Stated exercise:
Your task is to retype, word for word, the lines from the start of the data through the line holding "bm.faces.new(rings[0]); bm.faces.new(list(reversed(rings[-1])))". Do not include the pictures.

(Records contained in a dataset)
====

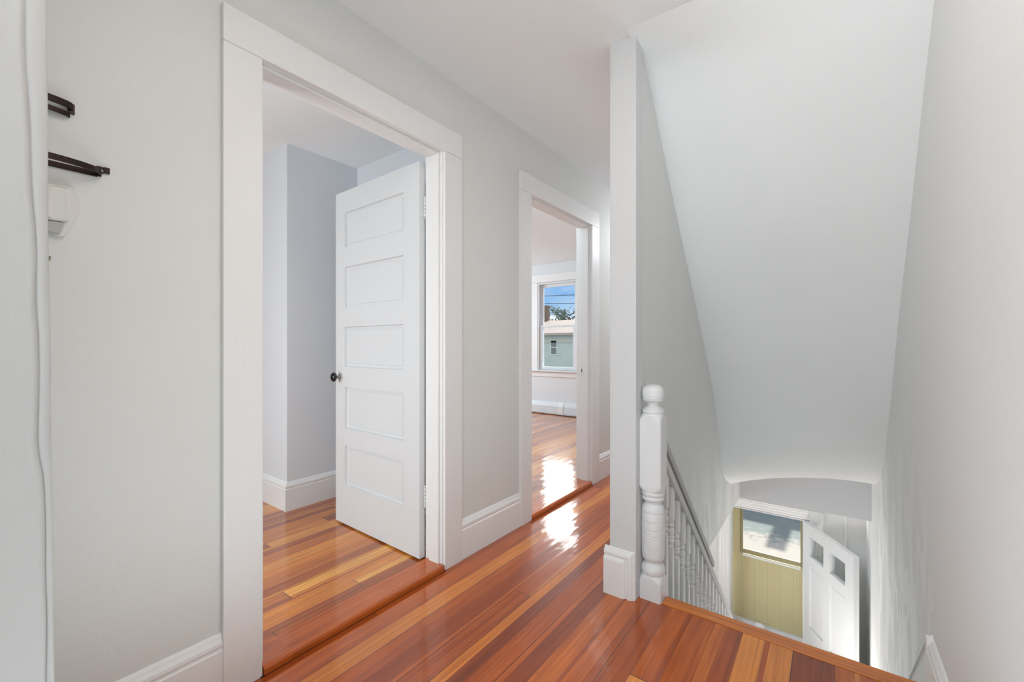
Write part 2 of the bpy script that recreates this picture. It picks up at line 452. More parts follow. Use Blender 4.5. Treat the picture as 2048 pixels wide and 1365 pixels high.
bm.faces.new(rings[0]); bm.faces.new(list(reversed(rings[-1])))
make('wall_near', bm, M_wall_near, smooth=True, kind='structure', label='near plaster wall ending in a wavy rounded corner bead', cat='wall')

# ------------------------------------------------------------------ baseboards
BASE = [(0, 0), (.018, 0), (.018, .150), (.014, .153), (.014, .160), (.017, .166), (.016, .176), (.010, .186), (.008, .192), (.004, .198), (0, .2)]
def baseboard(name, segs, label, mat=None, z=0.0, sc=1.0):
    bm = BM()
    for p0, p1, nrm, m0, m1 in segs:
        sweep(bm, (p0[0], p0[1], z), (p1[0], p1[1], z), (nrm[0], nrm[1], 0), [(o, h * sc) for o, h in BASE], m0, m1)
    return make(name, bm, mat or M_trimh, kind='structure', label=label, cat='baseboard')
baseboard('baseboard_left', [((XL, -1.6), (XL, D1[0] - .118), (1, 0), 0, 0)], 'white moulded baseboard before the nearer doorway')
baseboard('baseboard_middle', [((XL, D1[1] + .128), (XL, D2[0] - .115), (1, 0), 0, 0)], 'white moulded baseboard between the two doorways')
baseboard('baseboard_far', [((XL, D2[1] + .135), (XL, 5.3), (1, 0), 0, 0)], 'white moulded baseboard beyond the farther doorway')
baseboard('baseboard_right', [((XR, -1.6), (XR, 1.8975), (-1, 0), 0, -.0)], 'grey-white moulded baseboard at the head of the stairs', sc=.83)
baseboard('baseboard_alcove', [((-6.2, 1.37), (-2.86, 1.37), (0, -1), 0, 1), ((-2.86, 1.37), (-2.86, 1.89), (1, 0), -1, -1), ((-2.86, 1.89), (-1.66, 1.89), (0, -1), 1, 0)],
          'white baseboard turning the outward corner behind the open door', z=FR, sc=.93)
baseboard('baseboard_center', [((-.795, 1.84), (-.795, 5.3), (-1, 0), 0, 0)], 'white baseboard on the hall side of the thin wall')

# ------------------------------------------------------------------ door casings, jambs, thresholds
def doorway(idx, D, label_t):
    y0, y1 = D; xf = -1.515; co = .118; top = 2.053
    t = empty('trim_%d' % idx, (XL, (y0 + y1) / 2, 0), kind='structure', label=label_t, cat='door frame')
    far_w = .128 if idx == 1 else .135
    near_w = .118 if idx == 1 else .115
    bm = BM(); box(bm, XL, xf, y0 - near_w, y0 - .004, 0, top); make('side_casing', bm, M_trim, t, bevel=.002)
    bm = BM(); box(bm, XL, xf, y1 + .007, y1 + far_w, 0, top); make('side_casing', bm, M_trim, t, bevel=.002)
    bm = BM(); box(bm, XL, xf, y0 - near_w, y1 + far_w, top + .0012, 2.172); make('head_casing', bm, M_trim, t, bevel=.002)
    # jambs and stops
    xb = -1.648
    bm = BM()
    box(bm, xb, -1.530, y0 - .012, y0, 0, top + .012); make('jamb', bm, M_trim, t, bevel=.0015)
    bm = BM(); box(bm, xb, -1.530, y1, y1 + .012, 0, top + .012); make('jamb', bm, M_trim, t, bevel=.0015)
    bm = BM(); box(bm, xb, -1.530, y0, y1, top, top + .012); make('head_jamb', bm, M_trim, t, bevel=.0015)
    bm = BM(); xs0, xs1 = -1.612, -1.545
    box(bm, xs0, xs1, y0, y0 + .011, FR, top - .0); box(bm, xs0, xs1, y1 - .011, y1, FR, top); box(bm, xs0, xs1, y0 + .011, y1 - .011, top - .011, top)
    make('door_stop', bm, M_trim, t, bevel=.0015)
    # room side casing
    bm = BM(); xr = -1.640
    box(bm, xr - .02, xr, y0 - .12, y0 - .012, FR, top); box(bm, xr - .02, xr, y1 + .012, y1 + .12, FR, top); box(bm, xr - .02, xr, y0 - .12, y1 + .12, top + .01, top + .12)
    make('room_casing', bm, M_trim, t, bevel=.002)
    # threshold
    bm = BM()
    pr = [(0, .003), (0.0, .020), (.004, .028), (.012, .031), (.125, .031), (.132, .026), (.135, .0)]
    sweep(bm, (-1.512, y0 + .0005, 0), (-1.512, y1 - .0005, 0), (-1, 0, 0), pr)
    make('threshold', bm, M_sill, t, label='varnished orange wood threshold')
    return t
T1 = doorway(1, D1, 'white painted casing around the nearer doorway, with an orange wood threshold')
T2 = doorway(2, D2, 'white painted casing around the farther doorway to the room with the window')
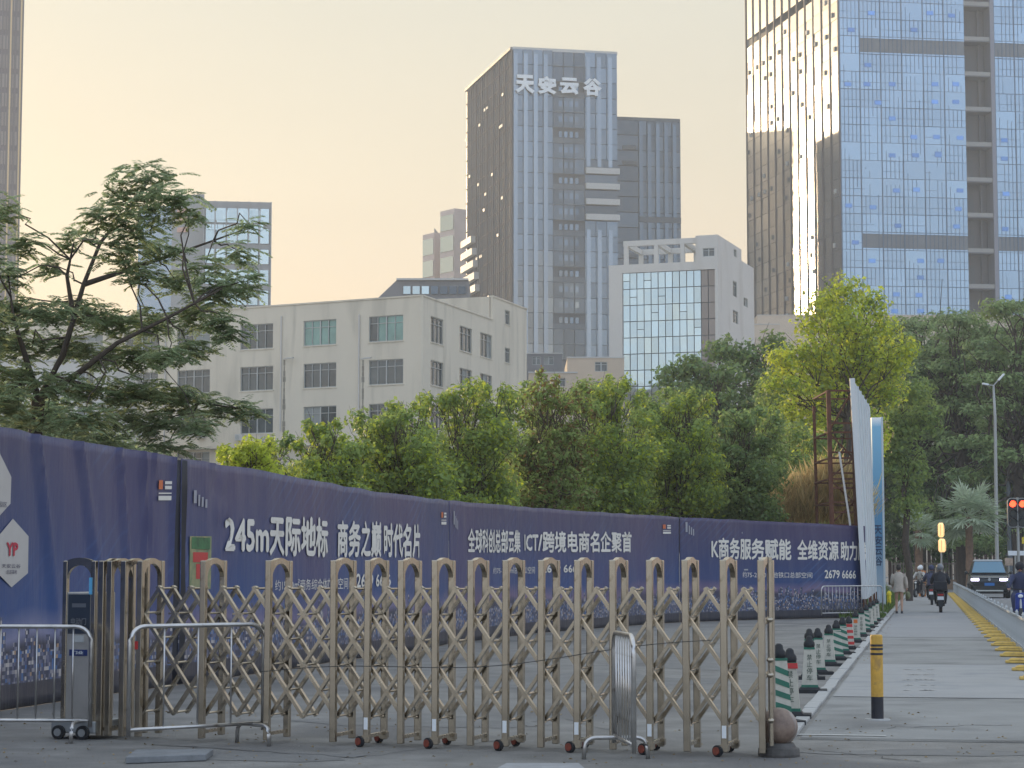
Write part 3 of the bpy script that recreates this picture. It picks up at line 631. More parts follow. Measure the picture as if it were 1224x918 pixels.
# ---------------------------------------------------------------- stone ball and bollard
c = gnd(931, 904); o = empty('stone_ball', c, 'mottled brown granite ball on a dark round base beside the gate end post', 'stone ball')
m = MB(); m.ell((0,0,.235), .155, .155, .155, 32, 20); m.build('ball', sphere_m, o, smooth=True)
m = MB(); m.lathe([(.165,0), (.17,.02), (.165,.065), (.14,.075), (.12,.11), (.09,.11)], 28); m.build('base', mat('dark_granite', (.09,.085,.08), .7, var=.3, vscale=10, bump=.2), o)
c = gnd(1049, 861); o = empty('bollard', c, 'yellow bollard with black rings and black foot standing in the path', 'bollard')
r = .0615
m = MB(); m.lathe([(r,.235), (r,.835), (r-.006,.85), (0.001,.852)], 24); m.build('yellow_sleeve', yellow_p, o, smooth=False)
m = MB(); m.lathe([(r,.0), (r,.2345)], 24); m.build('black_foot', black_p, o)
for z in (.66, .71, .745): m = MB(); m.lathe([(r+.002,z-.011), (r+.002,z+.011)], 24); m.build('black_ring', black_p, o)
m = MB(); m.lathe([(.13,0), (.125,.012), (r,.014)], 20, (0,0,.004)); m.build('mortar_collar', kerb_m, o)
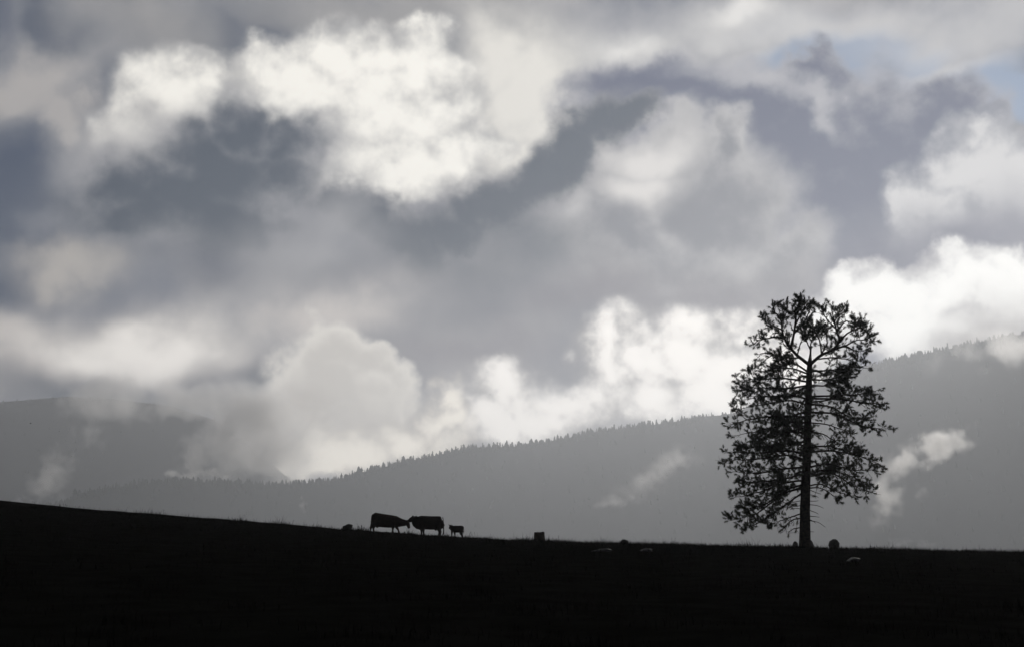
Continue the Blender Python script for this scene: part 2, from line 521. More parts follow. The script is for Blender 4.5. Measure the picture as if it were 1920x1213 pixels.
# conifers: one irregular low-poly shape each, a few variants
def conifer(seed, slim):
    r = random.Random(seed)
    V, F = [], []
    ns = 7
    tiers = r.choice([3, 4])
    z = 0.1
    for k in range(tiers):
        z0 = 0.08 + 0.86 * k / tiers
        z1 = min(1.0, z0 + 1.45 / tiers)
        R = slim * (1 - 0.72 * k / tiers) * r.uniform(0.8, 1.15)
        b = len(V)
        for i in range(ns):
            a = 2 * math.pi * (i + r.random() * 0.6) / ns
            rr = R * r.uniform(0.65, 1.25)
            V.append((rr * math.cos(a), rr * math.sin(a), z0 + r.uniform(-0.04, 0.04)))
        V.append((r.uniform(-0.02, 0.02), r.uniform(-0.02, 0.02), z1 if k < tiers - 1 else 1.0))
        for i in range(ns):
            F.append((b + i, b + (i + 1) % ns, b + ns))
    for i in range(4):
        a0, a1 = math.pi / 2 * i, math.pi / 2 * (i + 1)
        b = len(V)
        V += [(0.03 * math.cos(a0), 0.03 * math.sin(a0), 0), (0.03 * math.cos(a1), 0.03 * math.sin(a1), 0), (0, 0, 0.5)]
        F.append((b, b + 1, b + 2))
    return V, F


variants = [conifer(s, w) for s, w in ((1, 0.2), (2, 0.27), (3, 0.34), (4, 0.24), (5, 0.4), (6, 0.3), (7, 0.17), (8, 0.36))]
v_mesh = []
for i, (V, F) in enumerate(variants):
    me = bpy.data.meshes.new('conifer')
    me.from_pydata(V, [], F)
    me.materials.append(M_conifer)
    v_mesh.append(me)


def ridge_trees(R, C, px0, px1, n, label, group, hmin=9, hmax=26):
    px = px0
    k = 0
    while k < n and px < px1:
        i = int(np.clip(np.searchsorted(C, px), 1, len(C) - 1))
        f = (px - C[i - 1]) / (C[i] - C[i - 1])
        p = R[i - 1] * (1 - f) + R[i] * f
        o = bpy.data.objects.new('conifer_tree', v_mesh[random.randrange(len(v_mesh))])
        h = random.uniform(hmin, hmax) * (0.75 + 0.55 * (0.5 + 0.5 * mnoise.noise(Vector((px * 0.03, 5.0, 0.0))))) * (1.3 if random.random() < 0.07 else 1.0)
        w = h * random.uniform(0.75, 1.3)
        o.location = (p[0], p[1] - 4, p[2] - 3.5)
        o.scale = (w, w, h)
        o.rotation_euler = (0, 0, random.uniform(0, 6.28))
        tag(o, label, 'tree', group)
        col.objects.link(o)
        k += 1
        px += (px1 - px0) / n * (random.uniform(0.15, 0.7) if random.random() < 0.7 else random.uniform(1.2, 2.6))


ridge_trees(R1, C1, 95, 640, 85, 'tiny hazy conifer on the low left end of the wooded ridge skyline', 'conifers on the low left skyline')
ridge_trees(R1, C1, 640, 1375, 150, 'tiny hazy conifer on the ridge skyline between cows and lone pine', 'conifers on the middle skyline')
ridge_trees(R1, C1, 1625, 1880, 50, 'tiny faint conifer on the misty skyline right of the lone pine', 'conifers on the misty right skyline', 11, 23)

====

Task answer:
Write part 2 of the bpy script that recreates this picture. It picks up at line 452. More parts follow. Use Blender 4.5. Treat the picture as 2048 pixels wide and 1365 pixels high.
bm.faces.new(rings[0]); bm.faces.new(list(reversed(rings[-1])))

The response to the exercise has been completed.